_EXERCISE DESCRIPTION_:
Give the data again exactly as written, skipping any pictures.

============

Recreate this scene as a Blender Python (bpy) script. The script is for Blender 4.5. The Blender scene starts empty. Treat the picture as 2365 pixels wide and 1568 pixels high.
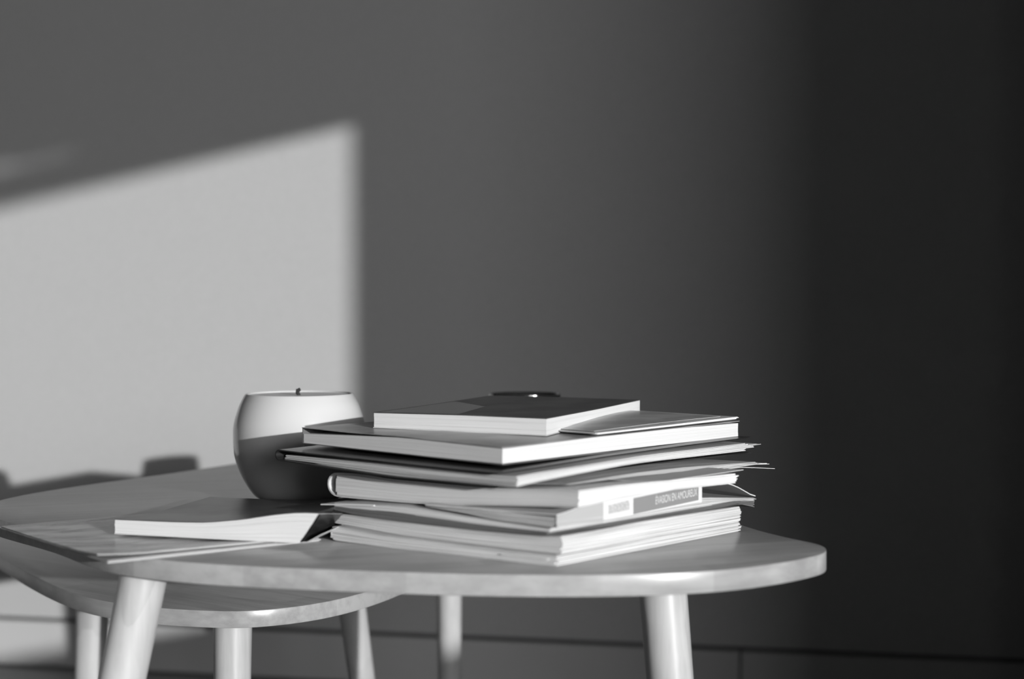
import bpy, math, random
import numpy as np
from mathutils import Vector, Matrix

random.seed(4)
C = bpy.context.scene.collection
sc = bpy.context.scene
FLOOR_TO_CAM = 0.627          # camera height above the floor (m)
TABLE_TOP = 0.459             # upper tabletop height

# ------------------------------------------------------------------ camera
cam_d = bpy.data.cameras.new('camera')
cam = bpy.data.objects.new('camera', cam_d)
C.objects.link(cam)
cam.location = (0, 0, FLOOR_TO_CAM)
cam.rotation_euler = (math.radians(90 - 1.029), 0, 0)
cam_d.sensor_width = 36.0
cam_d.lens = 50.0
cam_d.clip_start = 0.02
cam_d.dof.use_dof = True
cam_d.dof.focus_distance = 1.17
cam_d.dof.aperture_fstop = 4.0
sc.camera = cam

# ------------------------------------------------------------------ world, sun, exposure
SUN_T, SUN_E = 0.62, 0.172
sun_dir = Vector((-SUN_T, 1.0, -SUN_E)).normalized()     # direction the light travels
w = bpy.data.worlds.new('sky')
sc.world = w
w.use_nodes = True
bg = w.node_tree.nodes['Background']
bg.inputs[0].default_value = (1, 1, 1, 1)
bg.inputs[1].default_value = 15.0
sd = bpy.data.lights.new('sun', 'SUN')
sd.energy = 3.9
sd.angle = 0.0093
so = bpy.data.objects.new('sun', sd)
C.objects.link(so)
so.rotation_euler = sun_dir.to_track_quat('-Z', 'Y').to_euler()
so.location = (3, -5, 3)

sc.view_settings.view_transform = 'Standard'
sc.view_settings.look = 'None'
sc.view_settings.exposure = 0.0
sc.view_settings.gamma = 1.0
sc.view_settings.use_curve_mapping = False
sc.cycles.max_bounces = 8
sc.cycles.diffuse_bounces = 5
sc.cycles.caustics_reflective = False
sc.cycles.caustics_refractive = False

# ------------------------------------------------------------------ helpers
def mesh_obj(name, verts, faces, mat=None, parent=None, smooth=True, uvs=None, angle=35):
    me = bpy.data.meshes.new(name)
    me.from_pydata([tuple(float(c) for c in v) for v in verts], [], faces)
    me.update()
    if uvs is not None:
        ul = me.uv_layers.new(name='UVMap')
        for li, lp in enumerate(me.loops):
            ul.data[li].uv = uvs[lp.vertex_index]
    o = bpy.data.objects.new(name, me)
    C.objects.link(o)
    if mat: me.materials.append(mat)
    if smooth:
        me.polygons.foreach_set('use_smooth', [True] * len(me.polygons))
        me.set_sharp_from_angle(angle=math.radians(angle))
    if parent:
        o.parent = parent
        o.matrix_parent_inverse = Matrix.Translation(-parent.location)
    return o

def thing(name, label, cat, loc, group=None):
    o = bpy.data.objects.new(name, None)
    o.empty_display_size = 0.05
    C.objects.link(o)
    o.location = loc
    o['label'] = label; o['category'] = cat
    if group: o['group'] = group
    return o

def tag(o, label, cat, group=None):
    o['label'] = label; o['category'] = cat
    if group: o['group'] = group
    return o

def grey(v): return (v, v, v, 1)

def mat(name, v=0.5, rough=0.5, spec=0.5, coat=0.0, coat_rough=0.1):
    m = bpy.data.materials.new(name)
    m.use_nodes = True
    b = m.node_tree.nodes['Principled BSDF']
    b.inputs['Base Color'].default_value = grey(v)
    b.inputs['Roughness'].default_value = rough
    b.inputs['Specular IOR Level'].default_value = spec
    b.inputs['Coat Weight'].default_value = coat
    b.inputs['Coat Roughness'].default_value = coat_rough
    return m

def noise_mat(name, lo, hi, scale=(1, 1, 1), nscale=5.0, detail=4, rough=0.5, spec=0.4, coord='Object',
              bump=0.0, bump_scale=None, ramp=(0.3, 0.7), bump_dist=0.001, coat=0.0):
    m = mat(name, (lo + hi) / 2, rough, spec, coat)
    nt = m.node_tree; N = nt.nodes; L = nt.links
    b = N['Principled BSDF']
    tc = N.new('ShaderNodeTexCoord'); mp = N.new('ShaderNodeMapping')
    mp.inputs['Scale'].default_value = scale
    L.new(tc.outputs[coord], mp.inputs['Vector'])
    n = N.new('ShaderNodeTexNoise'); n.inputs['Scale'].default_value = nscale
    n.inputs['Detail'].default_value = detail
    L.new(mp.outputs['Vector'], n.inputs['Vector'])
    r = N.new('ShaderNodeValToRGB')
    r.color_ramp.elements[0].position = ramp[0]; r.color_ramp.elements[0].color = grey(lo)
    r.color_ramp.elements[1].position = ramp[1]; r.color_ramp.elements[1].color = grey(hi)
    L.new(n.outputs['Fac'], r.inputs['Fac'])
    L.new(r.outputs['Color'], b.inputs['Base Color'])
    if bump:
        bp = N.new('ShaderNodeBump'); bp.inputs['Strength'].default_value = bump
        bp.inputs['Distance'].default_value = bump_dist
        if bump_scale:
            n2 = N.new('ShaderNodeTexNoise'); n2.inputs['Scale'].default_value = bump_scale
            n2.inputs['Detail'].default_value = 3
            L.new(tc.outputs[coord], n2.inputs['Vector'])
            L.new(n2.outputs['Fac'], bp.inputs['Height'])
        else:
            L.new(n.outputs['Fac'], bp.inputs['Height'])
        L.new(bp.outputs['Normal'], b.inputs['Normal'])
    return m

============

_WRITTEN SOLUTION_:
Recreate this scene as a Blender Python (bpy) script. The script is for Blender 4.5. The Blender scene starts empty. Treat the picture as 2365 pixels wide and 1568 pixels high.
import bpy, math, random
import numpy as np
from mathutils import Vector, Matrix

random.seed(4)
C = bpy.context.scene.collection
sc = bpy.context.scene
FLOOR_TO_CAM = 0.627          # camera height above the floor (m)
TABLE_TOP = 0.459             # upper tabletop height

# ------------------------------------------------------------------ camera
cam_d = bpy.data.cameras.new('camera')
cam = bpy.data.objects.new('camera', cam_d)
C.objects.link(cam)
cam.location = (0, 0, FLOOR_TO_CAM)
cam.rotation_euler = (math.radians(90 - 1.029), 0, 0)
cam_d.sensor_width = 36.0
cam_d.lens = 50.0
cam_d.clip_start = 0.02
cam_d.dof.use_dof = True
cam_d.dof.focus_distance = 1.17
cam_d.dof.aperture_fstop = 4.0
sc.camera = cam

# ------------------------------------------------------------------ world, sun, exposure
SUN_T, SUN_E = 0.62, 0.172
sun_dir = Vector((-SUN_T, 1.0, -SUN_E)).normalized()     # direction the light travels
w = bpy.data.worlds.new('sky')
sc.world = w
w.use_nodes = True
bg = w.node_tree.nodes['Background']
bg.inputs[0].default_value = (1, 1, 1, 1)
bg.inputs[1].default_value = 15.0
sd = bpy.data.lights.new('sun', 'SUN')
sd.energy = 3.9
sd.angle = 0.0093
so = bpy.data.objects.new('sun', sd)
C.objects.link(so)
so.rotation_euler = sun_dir.to_track_quat('-Z', 'Y').to_euler()
so.location = (3, -5, 3)

sc.view_settings.view_transform = 'Standard'
sc.view_settings.look = 'None'
sc.view_settings.exposure = 0.0
sc.view_settings.gamma = 1.0
sc.view_settings.use_curve_mapping = False
sc.cycles.max_bounces = 8
sc.cycles.diffuse_bounces = 5
sc.cycles.caustics_reflective = False
sc.cycles.caustics_refractive = False

# ------------------------------------------------------------------ helpers
def mesh_obj(name, verts, faces, mat=None, parent=None, smooth=True, uvs=None, angle=35):
    me = bpy.data.meshes.new(name)
    me.from_pydata([tuple(float(c) for c in v) for v in verts], [], faces)
    me.update()
    if uvs is not None:
        ul = me.uv_layers.new(name='UVMap')
        for li, lp in enumerate(me.loops):
            ul.data[li].uv = uvs[lp.vertex_index]
    o = bpy.data.objects.new(name, me)
    C.objects.link(o)
    if mat: me.materials.append(mat)
    if smooth:
        me.polygons.foreach_set('use_smooth', [True] * len(me.polygons))
        me.set_sharp_from_angle(angle=math.radians(angle))
    if parent:
        o.parent = parent
        o.matrix_parent_inverse = Matrix.Translation(-parent.location)
    return o

def thing(name, label, cat, loc, group=None):
    o = bpy.data.objects.new(name, None)
    o.empty_display_size = 0.05
    C.objects.link(o)
    o.location = loc
    o['label'] = label; o['category'] = cat
    if group: o['group'] = group
    return o

def tag(o, label, cat, group=None):
    o['label'] = label; o['category'] = cat
    if group: o['group'] = group
    return o

def grey(v): return (v, v, v, 1)

def mat(name, v=0.5, rough=0.5, spec=0.5, coat=0.0, coat_rough=0.1):
    m = bpy.data.materials.new(name)
    m.use_nodes = True
    b = m.node_tree.nodes['Principled BSDF']
    b.inputs['Base Color'].default_value = grey(v)
    b.inputs['Roughness'].default_value = rough
    b.inputs['Specular IOR Level'].default_value = spec
    b.inputs['Coat Weight'].default_value = coat
    b.inputs['Coat Roughness'].default_value = coat_rough
    return m

def noise_mat(name, lo, hi, scale=(1, 1, 1), nscale=5.0, detail=4, rough=0.5, spec=0.4, coord='Object',
              bump=0.0, bump_scale=None, ramp=(0.3, 0.7), bump_dist=0.001, coat=0.0):
    m = mat(name, (lo + hi) / 2, rough, spec, coat)
    nt = m.node_tree; N = nt.nodes; L = nt.links
    b = N['Principled BSDF']
    tc = N.new('ShaderNodeTexCoord'); mp = N.new('ShaderNodeMapping')
    mp.inputs['Scale'].default_value = scale
    L.new(tc.outputs[coord], mp.inputs['Vector'])
    n = N.new('ShaderNodeTexNoise'); n.inputs['Scale'].default_value = nscale
    n.inputs['Detail'].default_value = detail
    L.new(mp.outputs['Vector'], n.inputs['Vector'])
    r = N.new('ShaderNodeValToRGB')
    r.color_ramp.elements[0].position = ramp[0]; r.color_ramp.elements[0].color = grey(lo)
    r.color_ramp.elements[1].position = ramp[1]; r.color_ramp.elements[1].color = grey(hi)
    L.new(n.outputs['Fac'], r.inputs['Fac'])
    L.new(r.outputs['Color'], b.inputs['Base Color'])
    if bump:
        bp = N.new('ShaderNodeBump'); bp.inputs['Strength'].default_value = bump
        bp.inputs['Distance'].default_value = bump_dist
        if bump_scale:
            n2 = N.new('ShaderNodeTexNoise'); n2.inputs['Scale'].default_value = bump_scale
            n2.inputs['Detail'].default_value = 3
            L.new(tc.outputs[coord], n2.inputs['Vector'])
            L.new(n2.outputs['Fac'], bp.inputs['Height'])
        else:
            L.new(n.outputs['Fac'], bp.inputs['Height'])
        L.new(bp.outputs['Normal'], b.inputs['Normal'])
    return m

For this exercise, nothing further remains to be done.